Task directions
Count the lines below that contain the word "script" and give only the number.

Scene modeling code data:
_____
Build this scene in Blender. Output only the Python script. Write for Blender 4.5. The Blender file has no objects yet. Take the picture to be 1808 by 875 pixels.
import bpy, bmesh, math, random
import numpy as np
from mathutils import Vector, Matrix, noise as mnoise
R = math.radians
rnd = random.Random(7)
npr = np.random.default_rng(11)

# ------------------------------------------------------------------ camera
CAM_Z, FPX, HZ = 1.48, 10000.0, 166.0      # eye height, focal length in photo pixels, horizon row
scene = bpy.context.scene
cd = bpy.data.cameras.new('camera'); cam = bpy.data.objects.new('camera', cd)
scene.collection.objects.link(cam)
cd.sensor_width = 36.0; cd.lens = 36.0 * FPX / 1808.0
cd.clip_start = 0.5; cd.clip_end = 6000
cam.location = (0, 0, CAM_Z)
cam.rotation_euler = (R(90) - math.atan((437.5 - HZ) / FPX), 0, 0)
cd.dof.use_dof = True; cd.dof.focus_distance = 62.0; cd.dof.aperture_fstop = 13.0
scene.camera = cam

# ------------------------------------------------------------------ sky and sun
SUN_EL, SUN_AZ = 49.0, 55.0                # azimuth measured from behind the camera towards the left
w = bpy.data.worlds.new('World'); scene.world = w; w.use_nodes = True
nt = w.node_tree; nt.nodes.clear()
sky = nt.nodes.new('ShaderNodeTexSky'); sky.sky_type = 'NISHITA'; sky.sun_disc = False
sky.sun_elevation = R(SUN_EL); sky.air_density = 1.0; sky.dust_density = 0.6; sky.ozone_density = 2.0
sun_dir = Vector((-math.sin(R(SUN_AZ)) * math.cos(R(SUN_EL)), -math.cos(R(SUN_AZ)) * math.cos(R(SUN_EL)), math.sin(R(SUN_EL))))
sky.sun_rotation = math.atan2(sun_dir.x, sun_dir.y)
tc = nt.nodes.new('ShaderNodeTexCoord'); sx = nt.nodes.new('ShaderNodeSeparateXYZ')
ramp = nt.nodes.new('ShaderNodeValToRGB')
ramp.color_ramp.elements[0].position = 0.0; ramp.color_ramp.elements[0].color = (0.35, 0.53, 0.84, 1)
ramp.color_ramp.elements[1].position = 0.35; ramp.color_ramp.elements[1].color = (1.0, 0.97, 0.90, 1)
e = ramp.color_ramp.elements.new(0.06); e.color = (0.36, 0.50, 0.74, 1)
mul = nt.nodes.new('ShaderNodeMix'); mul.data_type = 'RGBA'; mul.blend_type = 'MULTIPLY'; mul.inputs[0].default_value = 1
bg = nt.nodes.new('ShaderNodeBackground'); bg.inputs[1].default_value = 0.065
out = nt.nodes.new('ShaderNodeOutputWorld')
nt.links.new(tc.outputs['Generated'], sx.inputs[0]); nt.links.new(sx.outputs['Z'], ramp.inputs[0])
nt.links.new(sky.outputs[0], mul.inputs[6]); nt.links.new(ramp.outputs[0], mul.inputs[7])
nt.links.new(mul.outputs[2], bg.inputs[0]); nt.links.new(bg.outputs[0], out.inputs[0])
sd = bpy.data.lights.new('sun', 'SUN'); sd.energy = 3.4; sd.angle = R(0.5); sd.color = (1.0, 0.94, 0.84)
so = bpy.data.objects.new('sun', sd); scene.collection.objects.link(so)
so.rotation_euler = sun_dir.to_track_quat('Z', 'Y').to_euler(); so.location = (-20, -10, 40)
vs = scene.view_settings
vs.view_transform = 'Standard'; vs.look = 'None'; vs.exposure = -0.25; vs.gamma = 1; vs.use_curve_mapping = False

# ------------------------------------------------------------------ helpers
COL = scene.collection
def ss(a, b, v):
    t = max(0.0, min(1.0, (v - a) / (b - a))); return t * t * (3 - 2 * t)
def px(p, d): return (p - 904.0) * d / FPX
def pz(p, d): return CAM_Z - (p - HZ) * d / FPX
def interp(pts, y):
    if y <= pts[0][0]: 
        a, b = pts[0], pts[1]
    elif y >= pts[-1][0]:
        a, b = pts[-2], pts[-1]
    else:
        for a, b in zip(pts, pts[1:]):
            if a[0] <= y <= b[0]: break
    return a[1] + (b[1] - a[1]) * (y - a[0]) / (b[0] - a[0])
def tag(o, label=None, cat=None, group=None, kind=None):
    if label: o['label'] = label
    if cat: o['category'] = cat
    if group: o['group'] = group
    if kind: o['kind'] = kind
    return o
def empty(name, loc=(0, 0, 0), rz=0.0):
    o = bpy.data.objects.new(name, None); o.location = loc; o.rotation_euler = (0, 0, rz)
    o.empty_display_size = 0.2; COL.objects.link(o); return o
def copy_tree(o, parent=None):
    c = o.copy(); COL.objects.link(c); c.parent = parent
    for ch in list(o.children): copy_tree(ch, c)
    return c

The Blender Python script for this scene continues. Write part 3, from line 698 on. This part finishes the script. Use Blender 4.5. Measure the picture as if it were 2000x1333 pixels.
_____
Solution for this task
2